I can honestly say I was bullied every single day I was at junior school. My special bully was Keith Beat, the best footballer in school. He used to chase me around the school yard calling me specky face’ and ‘Joe 90’. He used to chant, “John’s got a girlfriend!” because in class I sat next to the prettiest girl in the school. 

I became a very good runner because I had to run home after school every day so Keith did not catch me, but one day he did. I fell down in a rhubarb patch and he jumped on me. He sat on my face and farted! Happy days.  Turn to page 2

Nativity plays

Even though I sat next to the prettiest girl in school, Kim Rodgers, I was very shy and she didn’t know I fancied her, as the fullness of my feeling was never made clear. I thought she didn’t like me at all.

However, the drama teacher Mr Thompson saw something in me and encouraged me to audition for the school Nativity play and I got the lead part. It was a modern take on the Bethlehem story and I had my first stage kiss. 

Kim started acting strangely and one day blurted out, “you can kiss Jackie in the play, but you won’t kiss me!” It was a lesson well learned. If you like someone, you should tell them. Nothing to lose.

Institutional violence leads to revolution

The head teacher Mr. Hardwick was an adult bully, the worst kind. In my day, corporal punishment was still allowed and he used to whack children with a bamboo cane in front of his office, for trivial offences. One day we were playing football in the playground and the bell rang to return to class, but one big boy called Wayne refused and he continued to kick a ball against the wall. Hardwick got really angry and dragged Wayne by the ear into the school hall. He ordered the teachers to line up the whole school and make us watch as he sadistically beat the boy. Wayne just smirked as Hardwick told him to bend over. “Whack!” No reaction from Wayne. “Whack!” Nothing again. Hardwick’s face was red with anger as he hit him again, but this time the cane broke and Wayne stood up triumphantly.

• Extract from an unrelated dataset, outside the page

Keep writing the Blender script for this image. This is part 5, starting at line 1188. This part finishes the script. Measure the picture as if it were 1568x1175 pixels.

The whole school started laughing and cheering, including the teachers, and Hardwick stormed off to his study, humiliated. It was our school revolution!

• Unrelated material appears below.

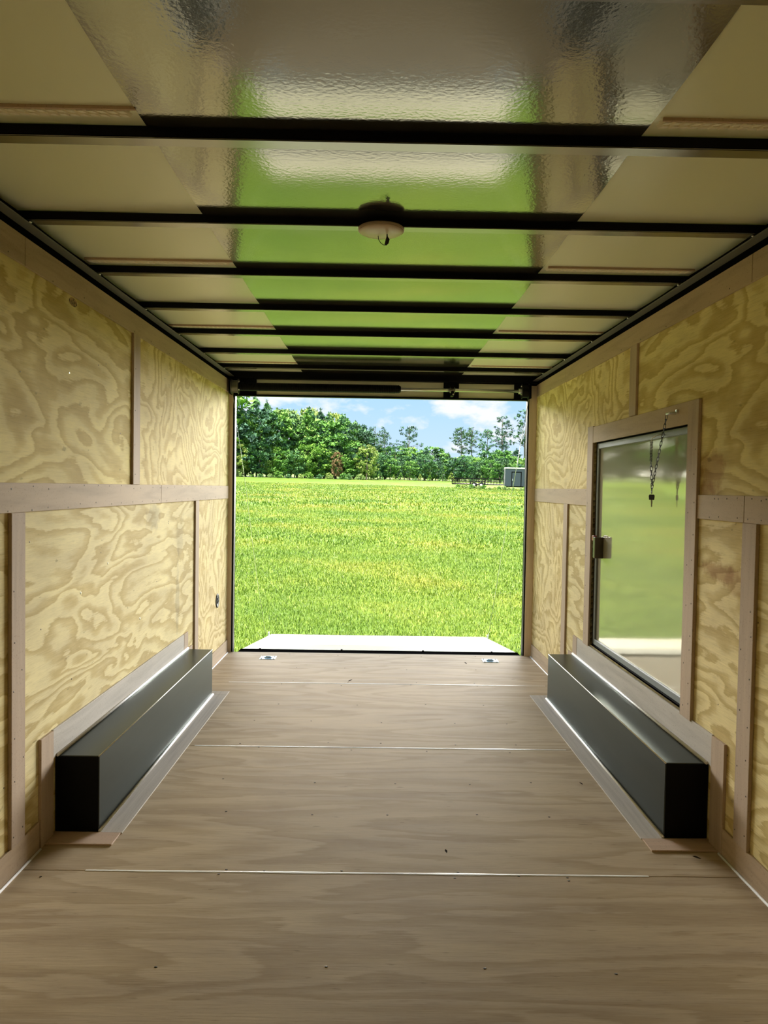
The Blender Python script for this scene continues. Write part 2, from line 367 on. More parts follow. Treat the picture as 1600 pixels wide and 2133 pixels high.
# ceiling: roof bows, sheets, cove rails, sealing tape
CE = empty('ceiling'); CE['kind'] = 'structure'
ZB, ZC = 2.155, 2.181
bows = [-5.88, -5.27, -4.66, -4.05, -3.44, -2.83, -2.22, -1.61, -1.0, -.39, .02]
halfw = lambda y: 1.226 - TA*(y+3.5)
for y in bows:
    bm = bmesh.new(); hw = halfw(y)-.004
    # Z shaped bow: dark upright web, glossy flange underneath
    box(bm, -hw, hw, y, y+.006, ZB, ZC+.001, 0, 0); box(bm, -hw, hw, y, y+.045, ZB-.003, ZB+.003, .001, 1); box(bm, -hw, hw, y+.039, y+.045, ZB, ZB+.012, 0, 0)
    o = obj('roof_bow', bm, [M_black, M_under], CE)
def sheet(x0, x1, M, name, amp, z, nx):
    bm = bmesh.new(); ny = 10; grid = []
    yl = []
    for a, c in zip(bows, bows[1:]):
        for k in range(ny): yl.append((a+(c-a)*k/ny, k/ny))
    yl.append((bows[-1], 0))
    for yv, t in yl:
        grid.append([bm.verts.new((x0+(x1-x0)*i/nx, yv, z+amp*math.sin(PI*t))) for i in range(nx+1)])
    for A, C_ in zip(grid, grid[1:]):
        for i in range(nx): bm.faces.new((A[i], A[i+1], C_[i+1], C_[i]))
    return obj(name, bm, M, CE, True)
sheet(-1.29, -.60, M_tan, 'side_sheet', -.005, ZC+.004, 4); sheet(.58, 1.29, M_tan, 'side_sheet', -.005, ZC+.004, 4)
sheet(-.622, .600, M_gloss, 'centre_sheet', -.0066, ZC, 6)
obj('roof_skin', B(-1.30, 1.30, YF-.05, .05, ZC+.03, ZC+.06), M_skin, CE)
# ribbed sealing tape under every second seam
for y in (-5.36, -4.14, -2.925, -1.70, -.48):
    for s in (-1, 1):
        bm = bmesh.new(); x = .628 if s > 0 else .650
        while x < 1.20:
            for rr_ in (0, 1):
                yy = y + rr_*.017; q = .012
                vs = [(s*x, yy), (s*(x+.021), yy), (s*(x+.021-q), yy+.016), (s*(x-q), yy+.016)]
                a = [bm.verts.new((px, py, ZC+.003)) for px, py in vs]
                cx, cy = sum(v[0] for v in vs)/4, sum(v[1] for v in vs)/4
                c = [bm.verts.new((cx+(px-cx)*.7, cy+(py-cy)*.7, ZC-.007)) for px, py in vs]
                bm.faces.new(c)
                for k in range(4): bm.faces.new((a[k], a[(k+1) % 4], c[(k+1) % 4], c[k]))
            x += .024
        o = obj('sealing_tape', bm, M_tape, CE); o['kind'] = 'stuff'
        obj('seam_lip', B(min(s*.62, s*1.2), max(s*.62, s*1.2), y-.007, y-.001, ZC-.006, ZC+.006), M_bat_x, CE)
for nm, root, s in (('trim_1', WL, -1), ('trim_2', WR, 1)):
    e_ = empty(nm, root.location, root.rotation_euler); e_['kind'] = 'structure'
    obj('cove_tube', B(min(0, s*.03), max(0, s*.03), Y(YF), Y(.02), ZT+.002, 2.205), M_cove, e_)
    obj('cove_flange', B(min(0, -s*.038), max(0, -s*.038), Y(YF), Y(.0), 2.142, 2.147), M_flange, e_)
    bm = bmesh.new()
    for y in bows[1:-1]:
        rr = bmesh.ops.create_icosphere(bm, subdivisions=1, radius=.006)
        for v in rr['verts']: v.co = Vector((-s*.04+v.co.x, Y(y)+v.co.y+.01, 2.148+v.co.z*.6))
    o = obj('weld_spots', bm, M_bright, e_); o['kind'] = 'stuff'

# rear header and jambs
WB = empty('wall_rear'); WB['kind'] = 'structure'
obj('header_panel', B(-.985, .468, .030, .036, 2.010, 2.127, .001), M_tan, WB); obj('header_panel', B(.587, 1.018, .030, .036, 2.010, 2.122, .001), M_tan, WB)
obj('header_beam', B(-1.24, 1.24, .037, .09, 2.0, 2.24), M_black, WB)
obj('header_post', B(.468, .587, .018, .037, 2.0, 2.135), M_black, WB)
obj('header_post', B(-1.2, -.985, .018, .037, 2.0, 2.135), M_black, WB); obj('header_post', B(1.018, 1.2, .018, .037, 2.0, 2.135), M_black, WB)
obj('header_lip', B(-1.16, 1.135, .012, .037, 1.996, 2.008, .001), M_black, WB)
obj('top_beam', B(-1.21, 1.21, -.015, .036, 2.128, 2.2), M_black, WB)
J1 = obj('trim_3', B(-1.212, -1.162, .0, .014, .0, 2.11, .001), M_jamb); J1['kind'] = 'structure'
J2 = obj('trim_4', B(1.136, 1.192, .0, .014, .0, 2.11, .001), M_jamb); J2['kind'] = 'structure'
obj('door_post', B(-1.30, -1.150, .015, .09, -.05, 2.0), M_black, WB); obj('door_post', B(1.127, 1.30, .015, .09, -.05, 2.0), M_black, WB)
obj('weather_seal', B(-1.153, -1.147, .01, .03, 0, 2.0), M_rubber, WB); obj('weather_seal', B(1.124, 1.130, .01, .03, 0, 2.0), M_rubber, WB)
obj('sill_angle', B(-1.112, 1.112, .022, .108, -.03, -.003, .001), M_cove, WB)

# ------------------------------------------------------------------ side door
D = empty('door_1', WR.location, WR.rotation_euler); D['kind'] = 'structure'
y0, y1 = Y(DY0), Y(DY1)
bm = bmesh.new()   # rubber reveal round the opening
for a in ((0.0, .05, y0-.018, y0, DZ0-.018, DZ1+.018), (0.0, .05, y1, y1+.018, DZ0-.018, DZ1+.018), (0.0, .05, y0, y1, DZ0-.018, DZ0), (0.0, .05, y0, y1, DZ1, DZ1+.018)): box(bm, *a)
obj('door_seal', bm, M_rubber, D)
bm = bmesh.new(); fw = .032; g = .012
for a in ((.012, .05, y0+g, y0+g+fw, DZ0+.006, DZ1-.006), (.012, .05, y1-g-fw, y1-g, DZ0+.006, DZ1-.006), (.012, .05, y0+g, y1-g, DZ0+.006, DZ0+.006+fw), (.012, .05, y0+g, y1-g, DZ1-.006-fw, DZ1-.006)): box(bm, *a, .003)
obj('door_frame', bm, M_frame, D)
obj('door_panel', B(.022, .045, y0+g+fw-.004, y1-g-fw+.004, DZ0+fw, DZ1-fw), M_door, D)
obj('door_back', B(.055, .07, y0-.02, y1+.02, DZ0-.02, DZ1+.02), M_skin, D)
la = obj('latch', B(-.026, .024, Y(-1.705), Y(-1.665), .925, 1.045, .004), mat('dark_latch_plate', (.07, .06, .045), .3, .6), D)
obj('latch_plate', B(-.006, .021, Y(-1.662), Y(-1.60), .935, 1.04, .002), M_galv, la)
obj('release_lever', B(-.02, .0, Y(-1.66), Y(-1.62), 1.02, 1.05, .003), M_red, la)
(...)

Years later, Mr Thompson told me the young teachers were also bullied by the head teacher because they tried to stand up for us and help us. As kids we thought the teachers were so old, but in reality, they were only in their 20s! We didn’t realise they were looking out for us and protecting us from the old authoritative education system of the past.  

Were my school days the best days of my life? They certainly weren’t the worst! I learned to read and write, to act and sing and play musical instruments. I learned to think for myself, fight the power and not be afraid to love. Most of all, reminiscing about my school days helps me realise what a good teacher is. Our best teachers back then cared about us as individuals and encouraged us to develop our talents. I can only try to do the same today and I hope I do.

Written by ECP coach John  Hird

Let’s chat our school days!

  1. Summarise John’s school days. Has he got happy memories of them?
  2. Why were there separate entrances for boys and girls?
  3. Who are Richard, Douglas, Keith, Kim, Jackie, Wayne, Harry Hardwick and Mr Thompson?
  4. Why do you think Kim got angry?
  5. Who were your best friends at school?
  6. Describe some good and bad teachers you had.